Madam Speaker, I may surprise my colleagues in the House in that I am going to give credit to the federal Liberals. They have the capability to play the national media outflow of information in a way that is admirable. They changed their minds, and our leader has already gone through a litany of their flip-flops. The federal Liberals have damaged Canada's reputation in terms of flipping and flopping on this. Then when the Canadian Alliance came out with a motion of support for the allies, not only did the Liberals rush to put out one of their own but look at how they marvellously controlled the flow of that for three or four days in the media. I am giving them credit. I am not complaining. For three or four days, they made it appear as if they were the ones taking the lead on this issue.
It is political gerrymandering to the extreme in terms of how they have set the boundaries of debate on this. The Prime Minister said, or I think he said today, that the Liberals do not support regime change. I am just reading their own motion here and they say that their hope is that the U.S.-led coalition accomplishes its mission. The mission of the allies is regime change. That is in the motion.

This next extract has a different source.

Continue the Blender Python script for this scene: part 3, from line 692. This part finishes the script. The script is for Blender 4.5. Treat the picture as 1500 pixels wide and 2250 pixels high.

However, the Prime Minister stood again and said he does not believe in regime change.
I will close by saying he also insulted many Canadians who have raised real concerns about the position. We believe in freedom of speech, and Canadians take different views on this. However he labelled Canadians who have raised concerns about this fearmongers. He tells them to be quiet, that they are a bunch of scaremongers. However to date he has still said nothing publicly to his Liberal MPs who have used horrendous language in terms of launching their verbal insults and verbal missiles at our neighbours in a time of war.